BAŞ MİMAR ABDÜLHALİM EFENDİ’NİN ESERİ
Sarayın baş mimarı Abdülhalim Efendi kışlanın planları üzerinde çalışırken, Balyan ailesinden Kirkor Amira Balyan da yapının inşaatında kalfalık yapar. Kuleli Askeri Lisesi Balyan eseri olduğu için Selimiye Kışlası’nda da Balyan eseri olduğu zannedilir. Yeni kışlanın Talimhane Meydanı’na bakan ilk bölümü dört yılda tamamlanır. 1828 yılında görkemli bir törenle açılır. Harp Okulları’nın temeli burada atılır. 1832’de Hassa Müşiri Ahmed Fevzi Paşa, Selimiye Kışlası’nda sıbyan bölükleri kurar. Kışlanın bir bölümü yansa da kısa sürede tamir edilir.
PEK ÇOK İLKİ BARINDIRIYOR
Kışla, dört köşesindeki yedişer katlı kuleleri ile Osmanlı mimarisine renk katar. Zemin ve üç kattan oluşan kışlada 228 oda ve 3000 pencere bulunur. Kışlanın ön ve arka cephesi 267 metre, yan cepheleri ise yaklaşık 200 metredir. İlk yapıldığında üstü açık olan koridorlar zamanla kapatılır. Kare planlı olan kulelerin alt ölçüleri ise yaklaşık olarak 8 metreye 8 metredir. Kulelerin beşinci katından sonra bu ölçüler daralarak yerini fırdöndü terasa bırakır.

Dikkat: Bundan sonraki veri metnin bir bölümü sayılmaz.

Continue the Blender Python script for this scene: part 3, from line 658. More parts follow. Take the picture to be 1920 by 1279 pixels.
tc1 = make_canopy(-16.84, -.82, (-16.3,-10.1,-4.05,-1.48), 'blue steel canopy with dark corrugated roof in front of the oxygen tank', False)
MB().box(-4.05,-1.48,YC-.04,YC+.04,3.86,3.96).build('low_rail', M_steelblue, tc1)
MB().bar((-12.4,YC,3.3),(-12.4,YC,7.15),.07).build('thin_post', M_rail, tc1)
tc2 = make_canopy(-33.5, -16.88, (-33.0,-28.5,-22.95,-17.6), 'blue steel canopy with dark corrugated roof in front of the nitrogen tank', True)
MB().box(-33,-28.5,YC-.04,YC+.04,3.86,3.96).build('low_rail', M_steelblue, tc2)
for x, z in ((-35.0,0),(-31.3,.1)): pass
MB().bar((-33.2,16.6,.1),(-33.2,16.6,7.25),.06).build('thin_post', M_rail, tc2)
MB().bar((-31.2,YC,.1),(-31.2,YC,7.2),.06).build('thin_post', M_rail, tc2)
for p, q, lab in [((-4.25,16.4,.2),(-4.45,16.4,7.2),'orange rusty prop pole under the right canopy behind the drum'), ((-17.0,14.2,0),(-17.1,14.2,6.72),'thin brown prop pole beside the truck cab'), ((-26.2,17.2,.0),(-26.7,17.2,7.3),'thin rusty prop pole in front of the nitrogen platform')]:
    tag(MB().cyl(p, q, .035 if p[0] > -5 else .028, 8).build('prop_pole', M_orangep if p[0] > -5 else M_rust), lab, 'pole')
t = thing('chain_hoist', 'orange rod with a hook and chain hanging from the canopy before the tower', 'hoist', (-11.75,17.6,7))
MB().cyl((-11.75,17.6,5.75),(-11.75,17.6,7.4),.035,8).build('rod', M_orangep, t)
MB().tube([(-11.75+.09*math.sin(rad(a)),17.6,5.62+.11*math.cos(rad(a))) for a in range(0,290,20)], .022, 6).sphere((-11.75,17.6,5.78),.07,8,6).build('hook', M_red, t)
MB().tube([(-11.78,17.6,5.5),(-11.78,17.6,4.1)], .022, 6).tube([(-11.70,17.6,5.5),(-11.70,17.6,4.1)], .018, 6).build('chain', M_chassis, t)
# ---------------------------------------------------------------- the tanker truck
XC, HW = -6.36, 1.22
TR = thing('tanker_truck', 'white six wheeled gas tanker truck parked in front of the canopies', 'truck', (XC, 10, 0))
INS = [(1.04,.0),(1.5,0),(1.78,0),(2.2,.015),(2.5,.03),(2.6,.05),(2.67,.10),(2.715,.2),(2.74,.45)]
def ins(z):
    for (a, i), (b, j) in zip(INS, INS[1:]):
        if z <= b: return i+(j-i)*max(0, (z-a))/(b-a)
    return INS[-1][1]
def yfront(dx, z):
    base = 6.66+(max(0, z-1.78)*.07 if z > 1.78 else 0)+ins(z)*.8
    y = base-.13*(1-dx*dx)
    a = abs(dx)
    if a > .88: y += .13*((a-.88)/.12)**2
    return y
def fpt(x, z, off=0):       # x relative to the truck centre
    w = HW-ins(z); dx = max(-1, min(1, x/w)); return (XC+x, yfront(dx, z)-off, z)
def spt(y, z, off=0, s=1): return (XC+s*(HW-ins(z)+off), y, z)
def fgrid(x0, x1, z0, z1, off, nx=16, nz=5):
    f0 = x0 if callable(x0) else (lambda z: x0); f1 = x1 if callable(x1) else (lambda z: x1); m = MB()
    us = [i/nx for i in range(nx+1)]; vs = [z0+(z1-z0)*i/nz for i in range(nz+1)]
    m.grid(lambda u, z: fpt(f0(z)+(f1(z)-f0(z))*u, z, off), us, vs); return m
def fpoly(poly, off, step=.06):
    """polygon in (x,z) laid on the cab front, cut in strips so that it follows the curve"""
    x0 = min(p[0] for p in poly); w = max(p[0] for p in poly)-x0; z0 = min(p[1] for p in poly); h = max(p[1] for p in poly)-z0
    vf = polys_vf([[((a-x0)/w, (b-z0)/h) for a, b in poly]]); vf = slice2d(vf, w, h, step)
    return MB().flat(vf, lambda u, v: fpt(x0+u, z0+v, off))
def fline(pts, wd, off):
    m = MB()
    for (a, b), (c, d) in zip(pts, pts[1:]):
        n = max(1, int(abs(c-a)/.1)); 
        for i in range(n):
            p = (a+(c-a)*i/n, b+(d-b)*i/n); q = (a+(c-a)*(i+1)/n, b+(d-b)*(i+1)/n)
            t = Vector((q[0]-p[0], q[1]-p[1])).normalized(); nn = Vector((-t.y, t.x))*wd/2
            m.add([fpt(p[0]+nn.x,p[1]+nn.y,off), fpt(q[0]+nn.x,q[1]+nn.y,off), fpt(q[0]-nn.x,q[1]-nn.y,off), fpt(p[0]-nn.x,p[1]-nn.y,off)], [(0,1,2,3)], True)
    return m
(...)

Pek çok ilki barındırır Selimiye Kışlası. Osmanlı ordusundaki ilk terhis töreni 26 Mart 1844’te bu kışlada yapılır. Felaketzedelere de kapılarını açar Selimiye Kışlası. 1887’de Büyük Üsküdar yangınında zarar görenler, 1921 yılında muhacirler ve mübadele sırasında göçmenler hep burada konuk olurlar. Selimiye Kışlası bir dönem tütün deposu olarak da kullanılır.
Farklı dönemde farklı savaşların tanığı olur Selimiye Kışlası. I. Dünya Savaşı’nda asker sevkiyatı buradan yapılır. 1920’de İstanbul’un işgalinde kışla İtalyan kontrolüne girdiğinde esir düşen Osmanlılar burada tutulur. Kurtuluş Savaşı sırasında Selimiye Kışlası’ndan Anadolu’ya silâh kaçırılır. 1923 yılında İstanbul’a ilk giren 2. piyade tümeni, 4. Piyade ve Topçu alayları Selimiye Kışlası’na yerleşir. Kışla 1964 yılından beri Türk Silâhlı Kuvvetleri, Birinci Komutanlığı karargâhıdır.